Raw records
+++
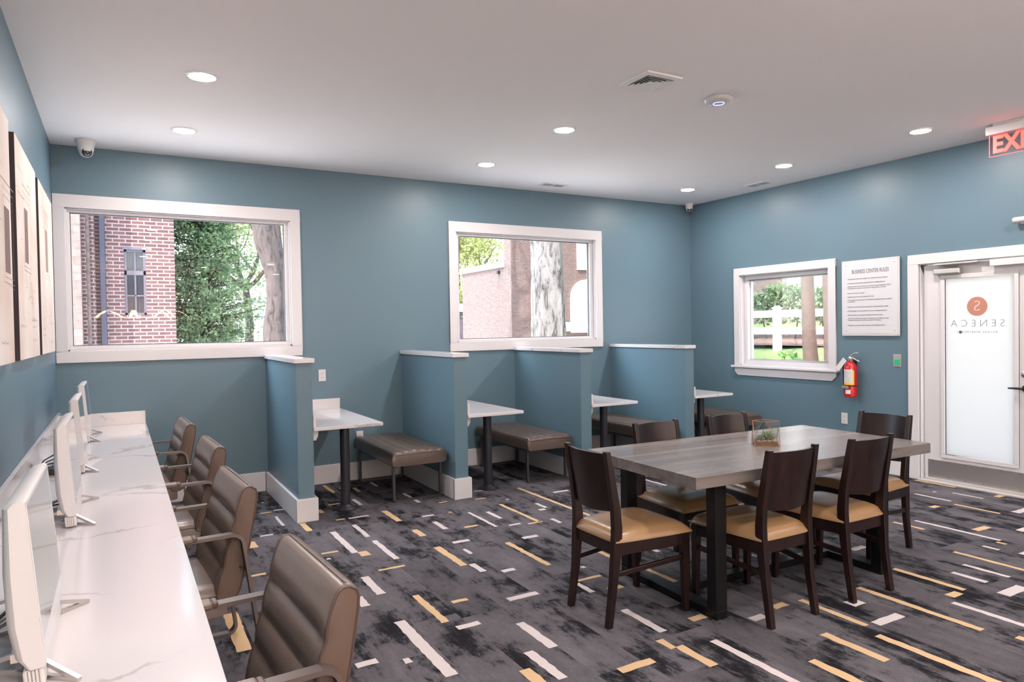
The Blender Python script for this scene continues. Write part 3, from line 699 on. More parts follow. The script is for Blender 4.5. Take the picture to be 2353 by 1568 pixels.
for i, (lb) in enumerate(BL):
    bx1 = (P[i + 1] - .012) if i < 3 else WX - .022
    if bench is None:
        x0, x1, y0, y1 = bx1 - .520, bx1 - .004, -1.19, -.05
        t = thing('bench', lb, 'bench', (bx1, -.6, 0), group='upholstered booth benches')
        c = build('seat_cushion', channel_cushion(x0, x1, y0, y1, .325, .452, 6), M['benchleather'], t, smooth=50)
        zb = .418
        pp = [(x0 + .002, y0 + .03), (x0 + .018, y0 + .0), (x0 + .05, y0 - .003)]
        b = MB(); b.tube([(x0 + .006, y1 - .02, .418), (x0 + .006, y0 + .03, .418), (x0 + .02, y0 + .006, .420), (x0 + .05, y0, .424), ((x0 + x1) / 2, y0 - .001, .430), (x1 - .05, y0, .424), (x1 - .02, y0 + .006, .420), (x1 - .006, y0 + .03, .418), (x1 - .006, y1 - .02, .418)], .0045, 8)
        build('piping', b, M['piping'], c, smooth=True)
        for yy in (y0 + .075, y1 - .09):
            lo, hi = x0 + .035, x1 - .035; r = .035; pts = [(lo, yy, .325)]
            for k in range(5): a = PI + PI / 2 * k / 4; pts.append((lo + r + r * math.cos(a), yy, .007 + r + r * math.sin(a)))
            for k in range(5): a = 1.5 * PI + PI / 2 * k / 4; pts.append((hi - r + r * math.cos(a), yy, .007 + r + r * math.sin(a)))
            pts.append((hi, yy, .325))
            build('leg_frame', bar_xz(pts, .030, .022), M['benchmetal'], t, smooth=30)
        b = MB(); b.box(x0 + .05, y0 + .06, .305, x0 + .075, y1 - .06, .325); b.box(x1 - .075, y0 + .06, .305, x1 - .05, y1 - .06, .325)
        build('seat_rail', b, M['benchmetal'], t)
        bench = t
    else: dup(bench, (bx1, -.6, 0), 0, lb)

# ------------------------------------------------------------------ counter along the left wall
KZ = .734
t = thing('counter', 'long white veined stone counter along the left wall', 'counter', (.33, -3, 0))
build('countertop', MB().box(.001, -6.25, KZ - .03, .657, -.001, KZ), M['quartz'], t, bevel=.003)
build('backsplash', MB().box(.001, -6.25, KZ, .021, -.001, .872), M['quartz'], t, bevel=.002)
build('end_splash', MB().box(.021, -.021, KZ, .652, -.001, .846), M['quartz'], t, bevel=.002)
for y in (-6.1, -4.1, -2.5, -1.0):
    b = MB(); b.prism([(.02, KZ - .03), (.45, KZ - .03), (.45, KZ - .06), (.06, KZ - .32), (.02, KZ - .32)], 'y', y - .02, y + .02)
    build('bracket', b, M['blackmetal'], t)
b = MB(); b.lathe([(.036, KZ), (.036, KZ + .004), (.028, KZ + .006)], (.060, -3.29, 0), 24)
tag(build('cable_grommet', b, M['black'], smooth=True), 'small black round cable grommet on the counter by the backsplash', 'cable grommet')

# all-in-one computers
def make_computer(label):
    t = thing('desktop_computer', label, 'computer', (0, 0, 0), group='white all-in-one computers on the counter')
    T = Matrix.Translation((0, 0, .030)) @ Matrix.Rotation(math.radians(-4.5), 4, 'Y')
    Wd, Ht = .54, .395
    b = MB(); rs = []
    prof = [(.018, .020), (.018, Ht - .004), (.010, Ht), (-.012, Ht - .002), (-.026, Ht - .012), (-.040, Ht * .6), (-.044, Ht * .3), (-.036, .045), (-.020, .020)]
    for y, k in ((-Wd / 2, .72), (-Wd / 2 + .006, .86), (-Wd / 2 + .02, 1), (Wd / 2 - .02, 1), (Wd / 2 - .006, .86), (Wd / 2, .72)):
        rs.append([T @ Vector((.018 - (.018 - x) * k, y, z)) for x, z in prof])
    b.rings(rs); body = build('housing', b, M['plastic'], t, smooth=35, world=False)
    b = MB(); b.box(.0182, -Wd / 2 + .012, .072, .0196, Wd / 2 - .012, Ht - .012, T)
    build('screen', b, M['screen'], t, world=False)
    b = MB(); e = .0022
    b.box(.0182, -Wd / 2 + .008, Ht - .012, .0202, Wd / 2 - .008, Ht - .006, T); b.box(.0182, -Wd / 2 + .008, .066, .0202, Wd / 2 - .008, .072, T)
    b.box(.0182, Wd / 2 - .012, .066, .0202, Wd / 2 - .008, Ht - .006, T); b.box(.0182, -Wd / 2 + .008, .066, .0202, -Wd / 2 + .012, Ht - .006, T)
    build('bezel', b, M['plastic'], t, world=False)
    b = MB(); b.box(-.026, -Wd / 2 + .003, -.024, .015, Wd / 2 - .003, .019, T)
    spk = build('speaker_bar', b, M['camplastic'], t, bevel=.006, world=False)
    b = MB()
    for i in range(4):
        for k in range(14): b.box(-.016 + i * .007 - .0012, -Wd / 2 + .0024, -.020 + k * .0027, -.016 + i * .007 + .0012, -Wd / 2 + .0034, -.0188 + k * .0027, T)
    build('speaker_holes', b, M['seam'], spk, world=False)
    for s in (-1, 1):
        y0 = s * .17
        b = MB()
        tip = Vector((.080, s * .268, .005)); hinge = Vector((-.030, s * .165, .055)); rear = Vector((-.17, s * .10, .005)); mid = Vector((-.045, s * .158, .005))
        b.tube([mid, tip], (.012, .010)); b.tube([tip, hinge], (.012, .010)); b.tube([hinge, rear], (.012, .010)); b.tube([rear, mid], (.012, .010))
        build('foot', b, M['silver'], t, world=False)
    b = MB(); b.box(-.055, -.20, .045, -.028, .20, .065)
    build('stand_bar', b, M['silver'], t, world=False)
    b = MB(); b.box(-.03, -.06, Ht - .0005, -.024, .06, Ht + .0006, T)
    return t
CL = ['white all-in-one computer nearest the viewer, with a black cable bundle behind it', 'second white computer from the front of the counter, beside the cable grommet',
      'third white computer from the front of the counter, with a power adapter behind it', 'white all-in-one computer at the far end of the counter by the end splash']
comp = make_computer(CL[0]); CPOS = [(.285, -4.83), (.278, -3.34), (.262, -2.06), (.245, -.76)]
comp.location = (*CPOS[0], KZ)
for (x, y), lb in zip(CPOS[1:], CL[1:]): dup(comp, (x, y, KZ), 0, lb)
# cables
rc = random.Random(5)
def coil(cx, cy, cz, n, rx, ry, m, r, name, lb, cat, tail=None, spread=.02):
    b = MB(); pts = []
    if tail: pts += [Vector(p) for p in tail]
    for i in range(n * 12):
        a = 2 * PI * i / 12
        pts.append(Vector((cx + (rx + rc.uniform(-spread, spread) * .4) * math.cos(a), cy + (ry + rc.uniform(-spread, spread)) * math.sin(a), cz + r + .03 * i / (n * 12) + rc.uniform(0, .006))))
    b.tube(pts, r, 6)
    return tag(build(name, b, m, smooth=True), lb, cat)
coil(.135, -4.84, KZ, 5, .028, .075, M['black'], .0045, 'cable_bundle', 'coiled bundle of black power cables behind the nearest computer', 'cable', [(.22, -4.70, KZ + .09), (.17, -4.72, KZ + .05)])
b = MB(); b.tube([(.05, -4.86, KZ + .016), (.13, -4.98, KZ + .050), (.17, -5.03, KZ + .045)], .012, 8)
tag(build('power_plug', b, M['black'], smooth=True), 'black plug lying on the cable bundle behind the nearest computer', 'plug')
b = MB(); b.tube([(.035, -4.62, KZ + .004), (.10, -4.56, KZ + .03), (.19, -4.60, KZ + .06), (.22, -4.68, KZ + .05), (.20, -4.78, KZ + .075), (.15, -4.98, KZ + .09), (.17, -5.10, KZ + .06), (.15, -5.2, KZ + .004), (.10, -5.35, KZ + .004)], .0045, 8)
tag(build('security_cable', b, M['silver'], smooth=True), 'braided grey security cable looped behind the nearest computer', 'cable')
b = MB(); b.tube([(.03, -2.00, KZ + .004), (.06, -2.02, KZ + .05), (.12, -2.03, KZ + .085), (.215, -2.04, KZ + .09)], .0035, 6); b.tube([(.03, -1.99, KZ + .004), (.07, -2.0, KZ + .035), (.13, -2.0, KZ + .06), (.215, -2.0, KZ + .06)], .0035, 6); b.tube([(.03, -1.98, KZ + .004), (.08, -1.98, KZ + .02), (.215, -1.98, KZ + .03)], .0035, 6)
tag(build('cable_run', b, M['black'], smooth=True), 'thin black cords arching behind the third computer', 'cable')
b = MB(); b.box(.085, -2.27, KZ, .135, -2.15, KZ + .032)
tag(build('power_adapter', b, M['black'], bevel=.006), 'black power adapter block behind the third computer', 'adapter')
b = MB(); b.tube([(.08, -3.42, KZ + .004), (.14, -3.40, KZ + .055), (.235, -3.38, KZ + .06)], .004, 6)
tag(build('cable', b, M['black'], smooth=True), 'short black cord behind the second computer', 'cable')

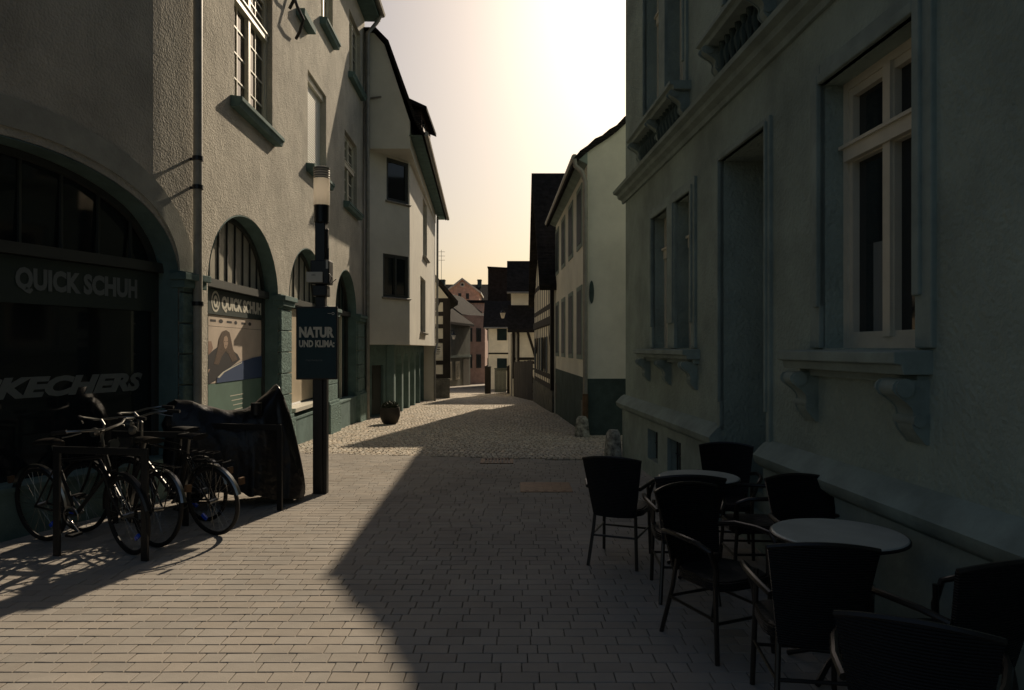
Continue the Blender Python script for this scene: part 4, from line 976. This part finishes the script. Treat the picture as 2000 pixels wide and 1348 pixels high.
T.part('lettering', text(Pq, 'info', .065, 2.535, .03, d=.002), m_posterdk, bxo)
c = MB(); c.tube([(bx + .10, by - .06, 2.7), (bx + .10, by - .06, 2.86)], .006, 6); T.part('antenna', c, m_black, bxo); c = MB(); c.tube([(bx + .09, by - .1, 2.6), (bx + .15, by - .1, 2.52), (bx + .11, by - .1, 2.42), (bx + .2, by - .1, 2.5)], .005, 6); T.part('cable', c, m_black, bxo)
c = MB(); c.box((bx + .085, by - .12, 2.62), (bx + .11, by - .1, 2.72)); T.part('status_tab', c, m_white_paint, bxo)
# sign board
T = Thing('sign_board', 'dark teal advertising board reading NATUR UND KLIMA on the lamp post', 'sign', (bx, by - .12, 1.33))
rz_ = R(6); ux = Vector((math.cos(rz_), math.sin(rz_))); p0 = Vector((bx - .02, by - .12)) - ux * .235
P = Path([p0, p0 + ux * .47]); c = MB(); wbox(c, P, 0, .47, 1.335, 2.18, -.035, 0); T.part('frame', c, m_black, bevel=.008)
c = MB(); wbox(c, P, .02, .45, 1.355, 2.16, 0, .004); pf = T.part('face', c, m_natur)
def fitp(string, s0, s1, z, h, dd, **k):
    cu = bpy.data.curves.new('t', 'FONT'); cu.body = string; cu.size = h; cu.offset = k.get('bold', 0); o = bpy.data.objects.new('t', cu)
    COL.objects.link(o); bpy.context.view_layer.update(); W = o.dimensions.x; bpy.data.objects.remove(o); return text(P, string, s0, z, h, d=dd, sx=(s1 - s0) / W, **k)
T.part('lettering', fitp('NATUR', .035, .43, 1.83, .155, .008, bold=.009), m_letter, pf)
T.part('lettering', fitp('UND KLIMA:', .035, .435, 1.715, .105, .008, bold=.005), m_letter, pf)
T.part('lettering', fitp('STADTRADELN.DE', .11, .30, 1.55, .026, .008), m_letterdim, pf)
c = MB(); 
n = 16; pts = lambda r: [P(.42 + r * math.cos(t), 2.10 + r * math.sin(t), .007) for t in [2 * math.pi * k / n for k in range(n + 1)]]
c.grid([pts(.010), pts(.016)]); wbox(c, P, .36, .40, 2.098, 2.103, .004, .007); T.part('emblem', c, m_letter, pf)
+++
:: Exercise prompt ::
Locate each line with the word "Blender" and copy it.

:: Answer in full ::
The Blender Python script for this scene continues. Write part 3, from line 699 on. More parts follow. The script is for Blender 4.5. Take the picture to be 2353 by 1568 pixels.
Continue the Blender Python script for this scene: part 4, from line 976. This part finishes the script. Treat the picture as 2000 pixels wide and 1348 pixels high.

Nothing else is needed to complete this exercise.